Even assuming that the former employee's proposed employment under the contract is in connection with the same "particular matter involving a specific party" in which he participated as a government employee, the agency argues, and the protester does not dispute, that the former government employee had not represented NTS at any time during the award selection process. The record shows that the former government employee's hiring as program manager was contingent on award to NTS. Although the former employee was hired as a consultant to NTS to help prepare NTS' proposal, the record contains no evidence that the former employee represented NTS during the award selection process. In fact, the protester argues in its comments after the bid protest conference that its conflict of interest argument is directed at the retiree's post-award employment as program manager.

DTB argues that the former employee's proposed employment as program manager under the contract poses a conflict of interest since he will be representing NTS during contract performance. The agency states that the solicitation does not require the program manager to represent the contractor before the government and refers to the SOW which requires the program manager to "productively engage in and lead various ... evaluation programs." While the protester speculates that at some point during performance of the contract the former employee may be in the position of representing the company back to the agency, we will not disqualify a company from an award based on speculation as to the future conduct of an individual.

DTB in its conference comments also contends that a senior engineer allegedly proposed by NTS has indicated he does not plan to work on the project and that the agency will have to allow substitution of this individual through improper discussions solely with the awardee. The agency correctly points out, however, that even if this employee is not hired by NTS, a solicitation provision which will be included in the contract provides for contractor substitution of personnel provided the replacement offers the same qualifications established by the resumes of individuals originally proposed. Thus, the possible substitution of employees is a matter which can be resolved after the contract award without discussions during the selection process.

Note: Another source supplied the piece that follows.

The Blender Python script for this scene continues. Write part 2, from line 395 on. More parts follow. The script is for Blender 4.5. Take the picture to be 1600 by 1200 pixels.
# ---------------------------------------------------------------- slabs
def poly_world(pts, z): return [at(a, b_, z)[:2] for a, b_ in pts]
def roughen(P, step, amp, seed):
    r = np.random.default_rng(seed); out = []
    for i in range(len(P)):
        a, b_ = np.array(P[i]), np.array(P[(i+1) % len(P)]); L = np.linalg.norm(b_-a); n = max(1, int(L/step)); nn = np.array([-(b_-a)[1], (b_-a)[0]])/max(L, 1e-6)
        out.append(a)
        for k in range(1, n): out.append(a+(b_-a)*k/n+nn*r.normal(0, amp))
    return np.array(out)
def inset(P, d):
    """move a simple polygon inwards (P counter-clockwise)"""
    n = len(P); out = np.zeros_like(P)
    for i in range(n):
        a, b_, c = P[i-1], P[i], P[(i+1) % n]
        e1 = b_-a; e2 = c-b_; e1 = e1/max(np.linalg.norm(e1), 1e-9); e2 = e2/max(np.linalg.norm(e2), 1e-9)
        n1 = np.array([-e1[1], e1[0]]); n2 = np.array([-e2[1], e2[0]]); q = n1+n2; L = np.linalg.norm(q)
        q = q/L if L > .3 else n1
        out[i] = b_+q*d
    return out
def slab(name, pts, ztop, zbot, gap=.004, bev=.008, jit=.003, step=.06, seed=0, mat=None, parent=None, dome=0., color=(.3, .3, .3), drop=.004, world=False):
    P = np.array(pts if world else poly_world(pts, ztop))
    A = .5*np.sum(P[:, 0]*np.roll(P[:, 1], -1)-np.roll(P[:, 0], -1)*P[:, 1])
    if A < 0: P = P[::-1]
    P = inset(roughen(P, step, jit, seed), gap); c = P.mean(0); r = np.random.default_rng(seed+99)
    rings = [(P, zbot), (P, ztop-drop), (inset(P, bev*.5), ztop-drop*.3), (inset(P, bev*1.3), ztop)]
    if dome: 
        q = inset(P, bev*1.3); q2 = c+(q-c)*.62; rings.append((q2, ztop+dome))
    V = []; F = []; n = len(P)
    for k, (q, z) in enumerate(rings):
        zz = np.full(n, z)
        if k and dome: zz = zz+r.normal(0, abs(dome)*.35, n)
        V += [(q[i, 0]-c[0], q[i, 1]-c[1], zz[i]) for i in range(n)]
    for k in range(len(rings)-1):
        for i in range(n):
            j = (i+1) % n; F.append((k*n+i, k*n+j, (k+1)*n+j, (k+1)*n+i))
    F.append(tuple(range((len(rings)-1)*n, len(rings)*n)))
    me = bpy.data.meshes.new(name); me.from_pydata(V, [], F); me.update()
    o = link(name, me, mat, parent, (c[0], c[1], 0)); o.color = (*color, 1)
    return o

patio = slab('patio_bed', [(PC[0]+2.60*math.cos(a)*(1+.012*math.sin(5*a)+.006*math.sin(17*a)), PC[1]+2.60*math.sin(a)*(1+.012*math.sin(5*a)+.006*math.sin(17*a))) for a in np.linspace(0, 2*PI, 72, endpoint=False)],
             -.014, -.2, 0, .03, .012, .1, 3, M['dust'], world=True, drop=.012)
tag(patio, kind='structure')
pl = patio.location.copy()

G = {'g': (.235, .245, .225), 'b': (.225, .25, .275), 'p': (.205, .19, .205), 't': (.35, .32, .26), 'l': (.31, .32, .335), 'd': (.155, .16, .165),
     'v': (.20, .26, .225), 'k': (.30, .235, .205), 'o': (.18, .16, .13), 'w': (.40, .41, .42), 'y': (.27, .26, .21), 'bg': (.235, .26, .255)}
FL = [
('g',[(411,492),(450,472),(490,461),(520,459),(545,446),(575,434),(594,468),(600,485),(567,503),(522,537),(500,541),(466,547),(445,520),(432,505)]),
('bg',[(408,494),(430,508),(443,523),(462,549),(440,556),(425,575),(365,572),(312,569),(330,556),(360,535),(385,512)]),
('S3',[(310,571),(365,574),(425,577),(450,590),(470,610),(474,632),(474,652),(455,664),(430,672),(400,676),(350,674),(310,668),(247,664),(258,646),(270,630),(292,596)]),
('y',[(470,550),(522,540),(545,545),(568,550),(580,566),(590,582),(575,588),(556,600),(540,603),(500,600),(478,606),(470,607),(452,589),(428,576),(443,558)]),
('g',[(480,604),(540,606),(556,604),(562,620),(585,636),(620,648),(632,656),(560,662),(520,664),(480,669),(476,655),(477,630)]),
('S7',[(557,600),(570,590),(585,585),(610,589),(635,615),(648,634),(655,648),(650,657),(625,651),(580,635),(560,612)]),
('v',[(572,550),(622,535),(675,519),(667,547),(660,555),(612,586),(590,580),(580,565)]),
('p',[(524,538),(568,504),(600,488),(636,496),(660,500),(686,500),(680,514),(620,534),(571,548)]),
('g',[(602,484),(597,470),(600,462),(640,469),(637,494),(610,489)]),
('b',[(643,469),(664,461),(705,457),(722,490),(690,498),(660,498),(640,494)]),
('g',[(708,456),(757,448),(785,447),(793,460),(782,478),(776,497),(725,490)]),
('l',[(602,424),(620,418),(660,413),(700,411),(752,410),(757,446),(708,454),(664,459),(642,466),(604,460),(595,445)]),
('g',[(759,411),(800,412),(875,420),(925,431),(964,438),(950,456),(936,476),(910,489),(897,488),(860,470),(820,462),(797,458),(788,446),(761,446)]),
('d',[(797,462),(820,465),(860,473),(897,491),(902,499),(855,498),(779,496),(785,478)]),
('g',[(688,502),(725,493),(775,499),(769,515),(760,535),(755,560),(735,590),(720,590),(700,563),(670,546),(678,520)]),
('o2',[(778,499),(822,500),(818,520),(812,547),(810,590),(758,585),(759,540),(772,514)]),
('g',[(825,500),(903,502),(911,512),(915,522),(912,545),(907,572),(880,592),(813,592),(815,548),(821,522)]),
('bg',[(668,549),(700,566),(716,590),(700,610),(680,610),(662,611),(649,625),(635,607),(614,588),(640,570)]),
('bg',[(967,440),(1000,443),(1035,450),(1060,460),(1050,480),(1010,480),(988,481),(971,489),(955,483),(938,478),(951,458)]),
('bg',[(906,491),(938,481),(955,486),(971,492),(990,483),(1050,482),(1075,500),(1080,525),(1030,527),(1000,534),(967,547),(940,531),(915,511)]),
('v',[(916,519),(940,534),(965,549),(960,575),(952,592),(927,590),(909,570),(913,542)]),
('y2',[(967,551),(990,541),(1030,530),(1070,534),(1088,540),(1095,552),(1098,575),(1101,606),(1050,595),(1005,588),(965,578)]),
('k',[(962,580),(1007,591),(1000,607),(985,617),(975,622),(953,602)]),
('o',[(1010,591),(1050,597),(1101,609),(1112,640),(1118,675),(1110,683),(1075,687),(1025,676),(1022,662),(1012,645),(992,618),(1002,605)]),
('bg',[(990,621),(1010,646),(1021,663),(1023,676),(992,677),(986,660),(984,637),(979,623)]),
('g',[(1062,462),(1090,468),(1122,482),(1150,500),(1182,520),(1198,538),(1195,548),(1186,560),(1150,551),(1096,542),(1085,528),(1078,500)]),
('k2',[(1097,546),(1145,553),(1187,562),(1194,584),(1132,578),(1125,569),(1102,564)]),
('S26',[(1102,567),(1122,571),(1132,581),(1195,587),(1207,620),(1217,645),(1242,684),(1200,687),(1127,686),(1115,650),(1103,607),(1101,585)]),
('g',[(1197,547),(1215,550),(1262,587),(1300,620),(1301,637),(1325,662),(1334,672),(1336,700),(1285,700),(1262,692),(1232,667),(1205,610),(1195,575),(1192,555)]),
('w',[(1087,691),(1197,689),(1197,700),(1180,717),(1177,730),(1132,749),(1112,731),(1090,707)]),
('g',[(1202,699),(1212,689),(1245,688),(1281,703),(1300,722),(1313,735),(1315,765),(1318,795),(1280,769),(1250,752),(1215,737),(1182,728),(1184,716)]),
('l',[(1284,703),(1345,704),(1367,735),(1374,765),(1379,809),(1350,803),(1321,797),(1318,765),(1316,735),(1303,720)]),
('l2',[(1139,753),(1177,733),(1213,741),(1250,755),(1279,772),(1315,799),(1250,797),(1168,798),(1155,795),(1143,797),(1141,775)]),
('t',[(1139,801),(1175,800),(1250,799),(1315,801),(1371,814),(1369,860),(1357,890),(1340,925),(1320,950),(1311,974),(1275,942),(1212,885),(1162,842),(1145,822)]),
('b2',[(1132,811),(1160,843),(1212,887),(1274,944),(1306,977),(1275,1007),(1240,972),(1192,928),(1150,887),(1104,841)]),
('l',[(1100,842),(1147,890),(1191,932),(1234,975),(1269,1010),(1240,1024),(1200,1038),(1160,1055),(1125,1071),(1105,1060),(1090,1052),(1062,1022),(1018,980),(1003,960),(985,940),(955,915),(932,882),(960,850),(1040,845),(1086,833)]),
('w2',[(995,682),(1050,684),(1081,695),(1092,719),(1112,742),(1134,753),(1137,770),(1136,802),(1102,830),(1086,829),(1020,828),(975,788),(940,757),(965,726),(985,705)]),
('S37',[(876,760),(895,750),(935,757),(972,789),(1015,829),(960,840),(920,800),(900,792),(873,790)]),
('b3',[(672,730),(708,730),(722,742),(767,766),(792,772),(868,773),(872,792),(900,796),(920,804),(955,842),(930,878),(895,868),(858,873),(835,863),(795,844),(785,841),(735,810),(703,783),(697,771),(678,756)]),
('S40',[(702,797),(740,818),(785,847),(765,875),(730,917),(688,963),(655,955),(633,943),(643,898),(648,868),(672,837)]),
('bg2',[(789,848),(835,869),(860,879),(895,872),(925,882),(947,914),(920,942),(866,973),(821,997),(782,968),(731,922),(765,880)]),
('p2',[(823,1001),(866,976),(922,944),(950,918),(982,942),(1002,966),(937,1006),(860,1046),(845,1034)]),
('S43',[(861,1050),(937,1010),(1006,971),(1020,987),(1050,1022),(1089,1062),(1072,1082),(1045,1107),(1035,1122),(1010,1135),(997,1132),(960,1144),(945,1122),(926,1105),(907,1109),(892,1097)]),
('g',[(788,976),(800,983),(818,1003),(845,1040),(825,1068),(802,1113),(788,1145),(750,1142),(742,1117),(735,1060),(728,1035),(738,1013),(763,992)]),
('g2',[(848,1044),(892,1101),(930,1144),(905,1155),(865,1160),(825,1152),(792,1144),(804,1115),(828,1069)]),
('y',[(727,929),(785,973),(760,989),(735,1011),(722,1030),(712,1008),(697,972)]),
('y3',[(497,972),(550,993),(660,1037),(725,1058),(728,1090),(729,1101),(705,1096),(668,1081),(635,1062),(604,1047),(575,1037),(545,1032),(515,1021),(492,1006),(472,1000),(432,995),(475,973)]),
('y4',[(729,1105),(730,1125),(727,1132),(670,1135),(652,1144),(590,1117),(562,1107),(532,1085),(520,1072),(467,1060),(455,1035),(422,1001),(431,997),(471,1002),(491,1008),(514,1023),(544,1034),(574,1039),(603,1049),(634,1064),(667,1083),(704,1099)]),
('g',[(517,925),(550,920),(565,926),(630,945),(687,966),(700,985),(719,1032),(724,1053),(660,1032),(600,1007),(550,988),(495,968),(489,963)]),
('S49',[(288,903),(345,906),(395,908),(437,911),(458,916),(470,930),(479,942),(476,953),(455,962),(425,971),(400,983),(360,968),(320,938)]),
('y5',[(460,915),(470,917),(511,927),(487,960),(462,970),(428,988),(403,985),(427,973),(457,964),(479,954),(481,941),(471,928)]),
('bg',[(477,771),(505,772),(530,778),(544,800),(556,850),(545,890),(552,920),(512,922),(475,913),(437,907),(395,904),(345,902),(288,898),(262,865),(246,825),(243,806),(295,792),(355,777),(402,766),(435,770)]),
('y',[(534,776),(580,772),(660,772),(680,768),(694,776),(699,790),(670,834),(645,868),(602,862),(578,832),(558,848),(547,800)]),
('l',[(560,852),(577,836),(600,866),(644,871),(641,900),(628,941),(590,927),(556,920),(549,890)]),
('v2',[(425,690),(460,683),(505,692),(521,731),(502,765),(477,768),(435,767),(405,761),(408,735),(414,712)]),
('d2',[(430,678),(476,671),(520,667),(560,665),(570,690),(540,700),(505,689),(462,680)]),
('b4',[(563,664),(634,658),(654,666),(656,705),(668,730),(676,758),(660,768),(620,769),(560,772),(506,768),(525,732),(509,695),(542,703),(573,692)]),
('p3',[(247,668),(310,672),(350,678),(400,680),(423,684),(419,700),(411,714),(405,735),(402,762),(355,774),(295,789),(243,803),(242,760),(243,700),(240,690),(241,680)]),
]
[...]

Finally, DTB further contends that the Navy and NTS engaged in improper discussions without providing a similar opportunity to DTB. The Navy denies the charge and there is no evidence in the record to indicate that NTS was afforded an opportunity to revise its proposal or otherwise provide information essential for determining the acceptability of its proposal. In short, DTB has provided no evidence to support speculation that NTS and the agency engaged in discussions and therefore has failed to carry its burden of proof. Cubic Defense Systems, Division of Cubic Corp., B-203597, Dec. 24, 1981, 81-2 CPD Para. 493.

The protest is denied.

/1/ 5 C.F.R. Sec. 737.5(a) summarizes the basic prohibition of 18 U.S.C. Sec. 207(a) as follows:

"No former Government employee, after terminating Government employment, shall knowingly act as an agent or attorney for, or otherwise represent any other person in any formal or informal appearance before, or with the intent to influence, make any oral or written communication on behalf of any other person (1) to the United States, (2) in connection with any particular Government matter involving a specific party, (3) in which matter such employee participated personally and substantially as a Government employee."

5 C.F.R. Sec. 737.7(a) summarizes 18 U.S.C. Sec. 207(b) as follows:

"No former Government employee, within two years after terminating employment by the United States, shall knowingly act as an agent or attorney for, or otherwise represent any other person in any formal or informal appearance before, or with the intent to influence, make any oral or written communication on behalf of any other person (1) to the United States, (2) in connection with any particular Government matter involving a specific party (3) if such matter was actually pending under the employee's responsibility as an officer or employee within period of one year prior to the termination of such responsibility."